◆ EXERCISE DETAILS
In the records below, find the line that contains "Build this scene" and the line that contains "PI = math.pi". Set down exactly those lines and every line between them, and nothing more.

>> Begin RECORD SET

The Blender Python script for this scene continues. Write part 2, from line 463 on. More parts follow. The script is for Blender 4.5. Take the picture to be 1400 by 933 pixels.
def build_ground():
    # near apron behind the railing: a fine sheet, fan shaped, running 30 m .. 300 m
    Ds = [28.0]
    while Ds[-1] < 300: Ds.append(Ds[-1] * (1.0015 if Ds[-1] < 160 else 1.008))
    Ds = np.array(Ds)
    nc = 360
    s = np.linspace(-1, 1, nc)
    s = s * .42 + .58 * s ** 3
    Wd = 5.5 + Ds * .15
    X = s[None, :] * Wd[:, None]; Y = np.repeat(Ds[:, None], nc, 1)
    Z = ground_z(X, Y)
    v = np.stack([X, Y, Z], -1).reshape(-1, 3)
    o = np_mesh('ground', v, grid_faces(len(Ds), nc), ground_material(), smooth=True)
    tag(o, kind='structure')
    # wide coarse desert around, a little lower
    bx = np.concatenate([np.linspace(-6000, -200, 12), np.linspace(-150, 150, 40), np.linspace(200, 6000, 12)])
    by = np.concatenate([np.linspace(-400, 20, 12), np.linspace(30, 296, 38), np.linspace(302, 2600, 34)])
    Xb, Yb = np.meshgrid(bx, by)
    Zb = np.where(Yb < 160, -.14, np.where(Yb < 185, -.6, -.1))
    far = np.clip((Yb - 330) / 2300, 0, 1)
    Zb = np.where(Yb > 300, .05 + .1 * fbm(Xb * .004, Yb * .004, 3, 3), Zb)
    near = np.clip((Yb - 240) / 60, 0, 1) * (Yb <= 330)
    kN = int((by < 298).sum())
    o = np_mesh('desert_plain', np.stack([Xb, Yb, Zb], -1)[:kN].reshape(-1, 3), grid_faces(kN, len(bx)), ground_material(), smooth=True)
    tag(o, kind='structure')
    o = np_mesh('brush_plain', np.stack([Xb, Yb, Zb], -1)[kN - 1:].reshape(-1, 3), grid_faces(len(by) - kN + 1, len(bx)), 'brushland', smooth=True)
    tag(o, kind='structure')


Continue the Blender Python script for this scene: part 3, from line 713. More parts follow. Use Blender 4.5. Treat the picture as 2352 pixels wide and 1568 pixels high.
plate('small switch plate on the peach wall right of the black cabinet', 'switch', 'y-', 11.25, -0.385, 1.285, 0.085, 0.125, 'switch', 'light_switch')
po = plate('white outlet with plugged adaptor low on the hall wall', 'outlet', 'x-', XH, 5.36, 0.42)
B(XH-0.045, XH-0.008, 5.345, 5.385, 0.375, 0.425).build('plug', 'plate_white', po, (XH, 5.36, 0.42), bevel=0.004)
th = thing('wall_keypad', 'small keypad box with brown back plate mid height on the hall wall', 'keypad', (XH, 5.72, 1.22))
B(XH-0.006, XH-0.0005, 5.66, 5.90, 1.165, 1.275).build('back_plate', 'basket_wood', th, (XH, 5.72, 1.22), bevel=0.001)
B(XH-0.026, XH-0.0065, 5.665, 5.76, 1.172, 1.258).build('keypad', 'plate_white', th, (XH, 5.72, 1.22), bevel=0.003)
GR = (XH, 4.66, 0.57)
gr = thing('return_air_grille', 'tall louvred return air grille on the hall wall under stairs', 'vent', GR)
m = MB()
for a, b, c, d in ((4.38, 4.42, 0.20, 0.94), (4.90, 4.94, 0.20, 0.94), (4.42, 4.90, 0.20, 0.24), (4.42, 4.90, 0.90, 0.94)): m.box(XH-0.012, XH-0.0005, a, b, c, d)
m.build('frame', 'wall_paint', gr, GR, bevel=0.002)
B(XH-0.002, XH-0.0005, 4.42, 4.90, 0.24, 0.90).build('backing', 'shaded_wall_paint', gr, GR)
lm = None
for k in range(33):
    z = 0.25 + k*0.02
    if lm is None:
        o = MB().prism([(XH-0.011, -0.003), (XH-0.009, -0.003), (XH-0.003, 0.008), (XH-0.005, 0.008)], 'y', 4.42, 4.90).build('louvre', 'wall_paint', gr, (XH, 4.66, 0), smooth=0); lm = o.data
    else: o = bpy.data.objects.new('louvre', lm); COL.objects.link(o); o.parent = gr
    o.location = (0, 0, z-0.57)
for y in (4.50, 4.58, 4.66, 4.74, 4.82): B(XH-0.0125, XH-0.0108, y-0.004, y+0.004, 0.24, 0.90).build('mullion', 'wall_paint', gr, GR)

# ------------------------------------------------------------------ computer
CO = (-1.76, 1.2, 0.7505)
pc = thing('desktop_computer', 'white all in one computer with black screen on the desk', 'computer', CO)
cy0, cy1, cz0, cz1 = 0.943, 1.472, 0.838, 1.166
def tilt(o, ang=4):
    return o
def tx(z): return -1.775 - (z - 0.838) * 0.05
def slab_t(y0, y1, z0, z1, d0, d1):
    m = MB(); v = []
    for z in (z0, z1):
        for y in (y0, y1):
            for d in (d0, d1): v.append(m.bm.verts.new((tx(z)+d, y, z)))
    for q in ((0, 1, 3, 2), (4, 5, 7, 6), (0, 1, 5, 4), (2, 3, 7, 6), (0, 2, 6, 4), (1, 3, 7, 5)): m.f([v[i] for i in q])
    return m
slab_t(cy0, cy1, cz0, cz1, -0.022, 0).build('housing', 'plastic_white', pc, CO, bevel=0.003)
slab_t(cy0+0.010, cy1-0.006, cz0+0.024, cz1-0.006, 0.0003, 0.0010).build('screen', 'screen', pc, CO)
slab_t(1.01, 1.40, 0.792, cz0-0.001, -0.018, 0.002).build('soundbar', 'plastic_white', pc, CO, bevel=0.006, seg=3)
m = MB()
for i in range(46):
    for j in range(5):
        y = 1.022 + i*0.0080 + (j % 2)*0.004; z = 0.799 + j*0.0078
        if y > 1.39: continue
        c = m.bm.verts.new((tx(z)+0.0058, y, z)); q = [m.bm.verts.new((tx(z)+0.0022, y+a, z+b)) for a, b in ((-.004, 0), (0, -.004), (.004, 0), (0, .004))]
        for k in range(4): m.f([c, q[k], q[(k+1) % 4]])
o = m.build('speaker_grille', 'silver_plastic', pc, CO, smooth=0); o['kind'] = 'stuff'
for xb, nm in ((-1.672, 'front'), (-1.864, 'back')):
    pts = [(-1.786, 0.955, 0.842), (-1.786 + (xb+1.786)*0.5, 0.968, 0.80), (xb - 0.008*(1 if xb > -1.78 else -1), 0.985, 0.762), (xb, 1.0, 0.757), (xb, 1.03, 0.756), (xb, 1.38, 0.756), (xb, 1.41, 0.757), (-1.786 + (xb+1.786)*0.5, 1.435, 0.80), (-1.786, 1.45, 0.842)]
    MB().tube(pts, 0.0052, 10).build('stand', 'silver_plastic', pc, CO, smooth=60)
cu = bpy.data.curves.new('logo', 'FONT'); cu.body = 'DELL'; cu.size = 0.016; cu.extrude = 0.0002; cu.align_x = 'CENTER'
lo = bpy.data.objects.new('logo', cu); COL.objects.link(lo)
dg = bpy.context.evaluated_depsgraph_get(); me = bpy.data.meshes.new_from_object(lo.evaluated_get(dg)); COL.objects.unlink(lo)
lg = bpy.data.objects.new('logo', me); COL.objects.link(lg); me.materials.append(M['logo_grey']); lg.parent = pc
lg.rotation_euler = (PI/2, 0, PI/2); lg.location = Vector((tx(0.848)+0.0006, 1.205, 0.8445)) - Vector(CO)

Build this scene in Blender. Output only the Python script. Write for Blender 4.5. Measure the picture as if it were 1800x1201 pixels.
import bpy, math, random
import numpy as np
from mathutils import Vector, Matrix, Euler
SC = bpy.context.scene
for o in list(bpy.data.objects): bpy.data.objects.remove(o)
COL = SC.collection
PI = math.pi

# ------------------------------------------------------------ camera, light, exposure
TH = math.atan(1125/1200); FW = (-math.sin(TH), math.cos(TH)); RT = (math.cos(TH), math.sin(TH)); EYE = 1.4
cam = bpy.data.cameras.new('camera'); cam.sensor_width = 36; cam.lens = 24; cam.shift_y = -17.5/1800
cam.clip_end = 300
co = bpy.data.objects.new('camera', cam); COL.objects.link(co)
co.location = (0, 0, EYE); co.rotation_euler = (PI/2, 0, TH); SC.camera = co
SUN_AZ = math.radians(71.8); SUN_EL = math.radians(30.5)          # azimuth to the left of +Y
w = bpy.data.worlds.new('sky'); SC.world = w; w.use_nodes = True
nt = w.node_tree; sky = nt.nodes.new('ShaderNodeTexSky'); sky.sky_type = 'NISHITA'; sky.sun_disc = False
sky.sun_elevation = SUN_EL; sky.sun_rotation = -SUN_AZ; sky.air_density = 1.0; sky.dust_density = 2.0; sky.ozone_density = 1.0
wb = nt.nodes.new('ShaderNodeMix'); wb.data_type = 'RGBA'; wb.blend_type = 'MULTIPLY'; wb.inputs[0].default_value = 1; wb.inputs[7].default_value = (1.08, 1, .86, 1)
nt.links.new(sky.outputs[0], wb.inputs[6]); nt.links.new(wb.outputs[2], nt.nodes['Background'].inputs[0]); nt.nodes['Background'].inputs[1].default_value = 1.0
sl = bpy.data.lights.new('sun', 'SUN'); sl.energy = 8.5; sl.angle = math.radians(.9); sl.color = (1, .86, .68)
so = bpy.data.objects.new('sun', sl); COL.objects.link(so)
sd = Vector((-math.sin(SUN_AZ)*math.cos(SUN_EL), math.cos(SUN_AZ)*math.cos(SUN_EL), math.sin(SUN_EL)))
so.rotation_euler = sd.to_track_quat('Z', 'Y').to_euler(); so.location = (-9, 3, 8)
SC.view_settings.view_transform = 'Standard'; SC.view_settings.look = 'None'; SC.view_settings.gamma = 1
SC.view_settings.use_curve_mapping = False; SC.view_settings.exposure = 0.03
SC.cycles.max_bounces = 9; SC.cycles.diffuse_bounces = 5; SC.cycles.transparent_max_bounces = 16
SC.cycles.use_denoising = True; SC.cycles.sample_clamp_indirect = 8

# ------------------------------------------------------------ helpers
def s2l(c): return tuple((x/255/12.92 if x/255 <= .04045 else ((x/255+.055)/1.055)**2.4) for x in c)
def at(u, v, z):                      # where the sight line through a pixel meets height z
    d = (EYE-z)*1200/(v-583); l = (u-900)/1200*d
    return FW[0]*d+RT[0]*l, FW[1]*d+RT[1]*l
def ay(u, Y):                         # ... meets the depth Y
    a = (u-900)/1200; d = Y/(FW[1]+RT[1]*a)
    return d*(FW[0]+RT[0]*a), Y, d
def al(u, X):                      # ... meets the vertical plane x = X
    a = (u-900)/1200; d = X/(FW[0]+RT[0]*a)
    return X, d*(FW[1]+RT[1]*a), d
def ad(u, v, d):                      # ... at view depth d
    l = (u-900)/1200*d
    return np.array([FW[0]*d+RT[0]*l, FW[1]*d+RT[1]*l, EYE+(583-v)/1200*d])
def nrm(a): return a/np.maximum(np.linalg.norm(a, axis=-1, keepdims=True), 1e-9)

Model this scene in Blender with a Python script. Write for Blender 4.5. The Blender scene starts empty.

>> End RECORD SET

◆ SOLUTION
Build this scene in Blender. Output only the Python script. Write for Blender 4.5. Measure the picture as if it were 1800x1201 pixels.
import bpy, math, random
import numpy as np
from mathutils import Vector, Matrix, Euler
SC = bpy.context.scene
for o in list(bpy.data.objects): bpy.data.objects.remove(o)
COL = SC.collection
PI = math.pi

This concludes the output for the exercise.